Do not copy the pictures. Write out the lines from the start of the entries through the line containing "PI = math.pi".

◆ ◆ ◆ ◆ ◆

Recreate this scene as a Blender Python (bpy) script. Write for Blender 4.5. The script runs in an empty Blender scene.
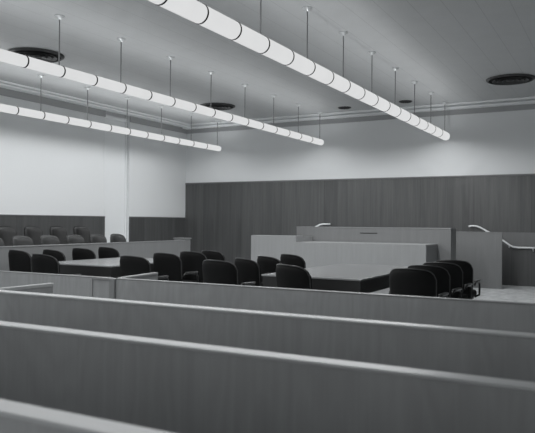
import bpy, bmesh, math, random
from mathutils import Vector, Matrix
random.seed(7)
C = bpy.context.scene.collection
PI = math.pi

# ------------------------------------------------------------------ materials
def new_mat(name):
    m = bpy.data.materials.new(name); m.use_nodes = True
    nt = m.node_tree
    b = nt.nodes['Principled BSDF']
    return m, nt, b

def g(v, cool=0.02):            # near-neutral grey with the print's slight cool tone
    return (v * (1 - cool), v, v * (1 + cool * 0.5), 1)

def plain(name, v, rough=0.6, metal=0.0, spec=0.5, bump=0.0, bscale=200):
    m, nt, b = new_mat(name)
    b.inputs['Base Color'].default_value = g(v)
    b.inputs['Roughness'].default_value = rough
    b.inputs['Metallic'].default_value = metal
    b.inputs['Specular IOR Level'].default_value = spec
    tc = nt.nodes.new('ShaderNodeTexCoord')
    n = nt.nodes.new('ShaderNodeTexNoise'); n.inputs['Scale'].default_value = bscale
    nt.links.new(tc.outputs['Object'], n.inputs['Vector'])
    mx = nt.nodes.new('ShaderNodeMix'); mx.data_type = 'RGBA'
    mx.inputs['A'].default_value = g(v * 0.94); mx.inputs['B'].default_value = g(v * 1.06)
    nt.links.new(n.outputs['Fac'], mx.inputs['Factor'])
    nt.links.new(mx.outputs['Result'], b.inputs['Base Color'])
    if bump:
        bp = nt.nodes.new('ShaderNodeBump'); bp.inputs['Strength'].default_value = bump
        bp.inputs['Distance'].default_value = 0.004
        nt.links.new(n.outputs['Fac'], bp.inputs['Height'])
        nt.links.new(bp.outputs['Normal'], b.inputs['Normal'])
    return m

def wood(name, v, contrast=0.22, rough=0.42, scale=(9, 9, 0.55), seam=None, flame=0.0):
    """vertical grained veneer; seam = panel width (metres) for thin dark joints"""
    m, nt, b = new_mat(name)
    L = nt.links.new
    tc = nt.nodes.new('ShaderNodeTexCoord')
    mp = nt.nodes.new('ShaderNodeMapping'); mp.inputs['Scale'].default_value = scale
    L(tc.outputs['Object'], mp.inputs['Vector'])
    n1 = nt.nodes.new('ShaderNodeTexNoise'); n1.inputs['Scale'].default_value = 1.0
    n1.inputs['Detail'].default_value = 6; n1.inputs['Roughness'].default_value = 0.65
    n1.inputs['Distortion'].default_value = 0.6
    L(mp.outputs['Vector'], n1.inputs['Vector'])
    mp2 = nt.nodes.new('ShaderNodeMapping'); mp2.inputs['Scale'].default_value = (scale[0] * 9, scale[1] * 9, scale[2] * 2.2)
    L(tc.outputs['Object'], mp2.inputs['Vector'])
    n2 = nt.nodes.new('ShaderNodeTexNoise'); n2.inputs['Scale'].default_value = 1.0
    n2.inputs['Detail'].default_value = 3
    L(mp2.outputs['Vector'], n2.inputs['Vector'])
    mixn = nt.nodes.new('ShaderNodeMix'); mixn.data_type = 'FLOAT'; mixn.inputs['Factor'].default_value = 0.35
    L(n1.outputs['Fac'], mixn.inputs['A']); L(n2.outputs['Fac'], mixn.inputs['B'])
    fac = mixn.outputs['Result']
    if flame:
        mp3 = nt.nodes.new('ShaderNodeMapping'); mp3.inputs['Scale'].default_value = (2.2, 2.2, 0.75)
        L(tc.outputs['Object'], mp3.inputs['Vector'])
        n3 = nt.nodes.new('ShaderNodeTexNoise'); n3.inputs['Scale'].default_value = 1.0; n3.inputs['Detail'].default_value = 2
        L(mp3.outputs['Vector'], n3.inputs['Vector'])
        mul = nt.nodes.new('ShaderNodeMath'); mul.operation = 'MULTIPLY'; mul.inputs[1].default_value = 26
        L(n3.outputs['Fac'], mul.inputs[0])
        fr = nt.nodes.new('ShaderNodeMath'); fr.operation = 'PINGPONG'; fr.inputs[1].default_value = 1.0
        L(mul.outputs[0], fr.inputs[0])
        mf = nt.nodes.new('ShaderNodeMix'); mf.data_type = 'FLOAT'; mf.inputs['Factor'].default_value = flame
        L(fac, mf.inputs['A']); L(fr.outputs[0], mf.inputs['B'])
        fac = mf.outputs['Result']
    rp = nt.nodes.new('ShaderNodeValToRGB')
    rp.color_ramp.elements[0].position = 0.25; rp.color_ramp.elements[0].color = g(v * (1 - contrast))
    rp.color_ramp.elements[1].position = 0.75; rp.color_ramp.elements[1].color = g(v * (1 + contrast))
    L(fac, rp.inputs['Fac'])
    col = rp.outputs['Color']
    if seam:
        sx = nt.nodes.new('ShaderNodeSeparateXYZ'); L(tc.outputs['Object'], sx.inputs['Vector'])
        add = nt.nodes.new('ShaderNodeMath'); add.operation = 'ADD'
        L(sx.outputs['X'], add.inputs[0]); L(sx.outputs['Y'], add.inputs[1])
        dv = nt.nodes.new('ShaderNodeMath'); dv.operation = 'DIVIDE'; dv.inputs[1].default_value = seam
        L(add.outputs[0], dv.inputs[0])
        fl = nt.nodes.new('ShaderNodeMath'); fl.operation = 'FLOOR'; L(dv.outputs[0], fl.inputs[0])
        wn = nt.nodes.new('ShaderNodeTexWhiteNoise'); wn.noise_dimensions = '1D'; L(fl.outputs[0], wn.inputs['W'])
        mr = nt.nodes.new('ShaderNodeMapRange'); mr.inputs['To Min'].default_value = 0.88; mr.inputs['To Max'].default_value = 1.1
        L(wn.outputs['Value'], mr.inputs['Value'])
        fc = nt.nodes.new('ShaderNodeMath'); fc.operation = 'FRACT'; L(dv.outputs[0], fc.inputs[0])
        gt = nt.nodes.new('ShaderNodeMath'); gt.operation = 'GREATER_THAN'; gt.inputs[1].default_value = 0.012 / seam
        L(fc.outputs[0], gt.inputs[0])
        mr2 = nt.nodes.new('ShaderNodeMapRange'); mr2.inputs['To Min'].default_value = 0.72; mr2.inputs['To Max'].default_value = 1.0
        L(gt.outputs[0], mr2.inputs['Value'])
        mm = nt.nodes.new('ShaderNodeMath'); mm.operation = 'MULTIPLY'
        L(mr.outputs['Result'], mm.inputs[0]); L(mr2.outputs['Result'], mm.inputs[1])
        vm = nt.nodes.new('ShaderNodeVectorMath'); vm.operation = 'SCALE'
        L(col, vm.inputs[0]); L(mm.outputs[0], vm.inputs['Scale'])
        col = vm.outputs['Vector']
    L(col, b.inputs['Base Color'])
    b.inputs['Roughness'].default_value = rough
    return m

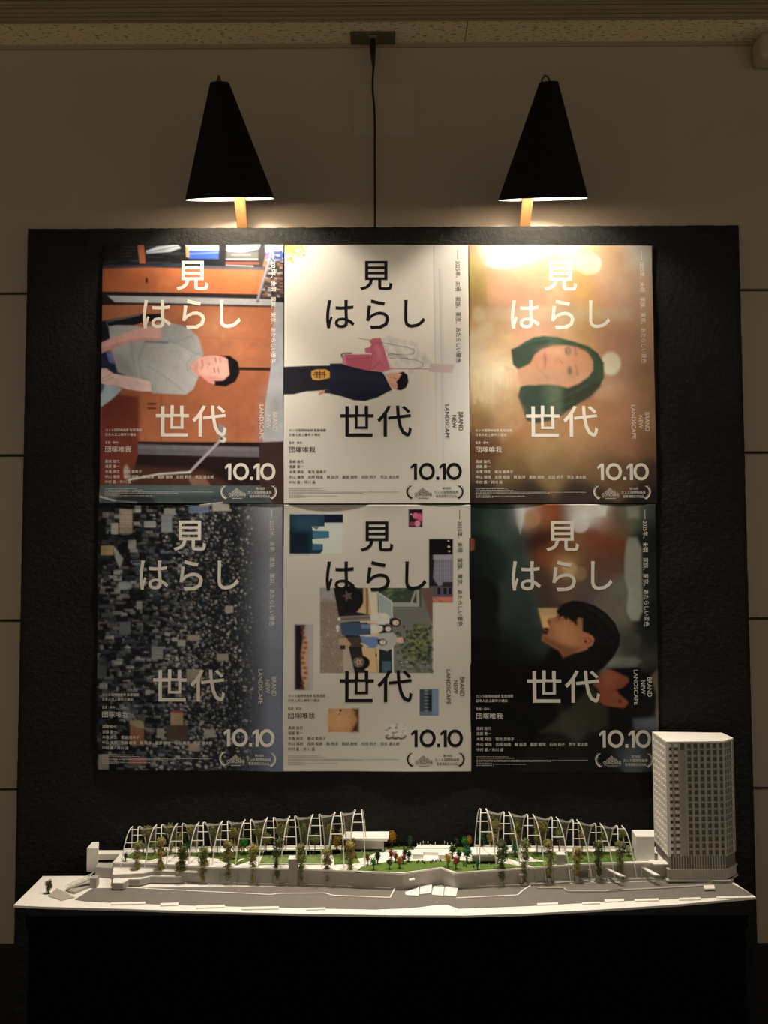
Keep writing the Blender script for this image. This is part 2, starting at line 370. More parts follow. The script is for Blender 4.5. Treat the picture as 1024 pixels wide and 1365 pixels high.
#POSTERS#
# ------------------------------------------------------------------ poster printing: colour fields on a fine grid
# white of the paper as it looks down the wall; printed colours read in the photo are divided by it, leaving the ink colour
PAPER = .73
WY = [300, 410, 450, 500, 560, 650, 690, 760, 850, 940, 1030]
WC = [tuple(k*np.array((1.0, .855, .67))) for k in (1.15, 1.05, .92, .76, .63, .48, .41, .35, .305, .275, .275)]
class Canvas:
    def __init__(s, TL, TR, BR, BL, nx, nz):
        u = (np.arange(nx))/(nx-1); v = (np.arange(nz))/(nz-1); U, V = np.meshgrid(u, v)
        TL, TR, BR, BL = map(lambda p: np.array(p, float), (TL, TR, BR, BL))
        P = (1-U)[...,None]*(1-V)[...,None]*TL+U[...,None]*(1-V)[...,None]*TR+U[...,None]*V[...,None]*BR+(1-U)[...,None]*V[...,None]*BL
        s.X, s.Y = P[...,0], P[...,1]; s.U, s.V = U, V; s.nx, s.nz = nx, nz
        w = np.stack([np.interp(s.Y, WY, [c[k] for c in WC]) for k in range(3)], -1)
        s.white = w; s.img = np.ones((nz, nx, 3))*.73*np.array((1,.985,.955)); s.t = (0, 0, 1.0)
    def T(s, ox, oy, sc): s.t = (ox, oy, sc)
    def p(s, q): return (s.t[0]+q[0]/s.t[2], s.t[1]+q[1]/s.t[2])
    gain = 1.0
    def ink(s, c):
        q = lin(c)*s.gain/s.white*PAPER; l = q.mean(-1, keepdims=True); return np.clip(l+(q-l)*.86, 0.002, .80)
    def comp(s, a, c, absolute=False):
        col = (lin(c) if absolute else s.ink(c)); a = np.clip(a, 0, 1)[..., None]; s.img = s.img*(1-a)+col*a
    def poly(s, pts, c, soft=.7, a=1.0):
        pts = [s.p(q) for q in pts]; P = np.array(pts); pad = soft*2+2
        x0, y0 = P.min(0)-pad; x1, y1 = P.max(0)+pad
        m = (s.X >= x0)&(s.X <= x1)&(s.Y >= y0)&(s.Y <= y1)
        if not m.any(): return
        X, Y = s.X[m], s.Y[m]; ins = np.zeros(X.shape, bool); d2 = np.full(X.shape, 1e9)
        for i in range(len(P)):
            ax, ay = P[i-1]; bx, by = P[i]
            if ay != by:
                c_ = ((ay > Y) != (by > Y)) & (X < (bx-ax)*(Y-ay)/(by-ay)+ax); ins ^= c_
            dx, dy = bx-ax, by-ay; L = dx*dx+dy*dy+1e-9
            t = np.clip(((X-ax)*dx+(Y-ay)*dy)/L, 0, 1); d2 = np.minimum(d2, (X-ax-t*dx)**2+(Y-ay-t*dy)**2)
        d = np.sqrt(d2)*np.where(ins, 1, -1); al = np.clip(d/(2*soft)+.5, 0, 1); al = al*al*(3-2*al)
        full = np.zeros(s.X.shape); full[m] = al*a; s.comp(full, c)
    def ell(s, q, rx, ry, c, soft=.7, a=1.0, rot=0.0):
        cx, cy = s.p(q); rx /= s.t[2]; ry /= s.t[2]; co, si = math.cos(rot), math.sin(rot)
        x = (s.X-cx)*co+(s.Y-cy)*si; y = -(s.X-cx)*si+(s.Y-cy)*co
        r = np.sqrt((x/rx)**2+(y/ry)**2); d = (1-r)*min(rx, ry); al = np.clip(d/(2*soft)+.5, 0, 1); al = al*al*(3-2*al)
        s.comp(al*a, c)
    def line(s, pts, w, c, soft=.6, a=1.0):
        pts = [s.p(q) for q in pts]; w /= s.t[2]; d2 = np.full(s.X.shape, 1e9)
        for (ax, ay), (bx, by) in zip(pts[:-1], pts[1:]):
            dx, dy = bx-ax, by-ay; L = dx*dx+dy*dy+1e-9
            t = np.clip(((s.X-ax)*dx+(s.Y-ay)*dy)/L, 0, 1); d2 = np.minimum(d2, (s.X-ax-t*dx)**2+(s.Y-ay-t*dy)**2)
        al = np.clip((w/2-np.sqrt(d2))/(2*soft)+.5, 0, 1); s.comp(al*a, c)
    def field(s, pts, sig=18.0):
        num = 0; den = 1e-6
        for x, y, c in pts:
            x, y = s.p((x, y)); w = np.exp(-((s.X-x)**2+(s.Y-y)**2)/(2*sig*sig))+1e-5/(1+((s.X-x)**2+(s.Y-y)**2)/900); num = num+w[...,None]*s.ink(c); den = den+w
        s.img = num/den[..., None] if not np.isscalar(den) else num
    def rect(s, x0, y0, x1, y1, c, soft=.5, a=1.0): s.poly([(x0,y0),(x1,y0),(x1,y1),(x0,y1)], c, soft, a)
    def grain(s, amp, seed, block=1, mask=None):
        r = np.random.RandomState(seed); g = r.normal(0, 1, (s.nz//block+1, s.nx//block+1))
        g = np.kron(g, np.ones((block, block)))[:s.nz, :s.nx]
        g = (g+np.roll(g,1,0)+np.roll(g,1,1)+np.roll(g,-1,0)+np.roll(g,-1,1))/5
        k = (1+amp*g*(1 if mask is None else mask))[..., None]; s.img = np.clip(s.img*k, .002, .88)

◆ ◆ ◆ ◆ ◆

# Output for this exercise
Recreate this scene as a Blender Python (bpy) script. Write for Blender 4.5. The script runs in an empty Blender scene.
import bpy, bmesh, math, random
from mathutils import Vector, Matrix
random.seed(7)
C = bpy.context.scene.collection
PI = math.pi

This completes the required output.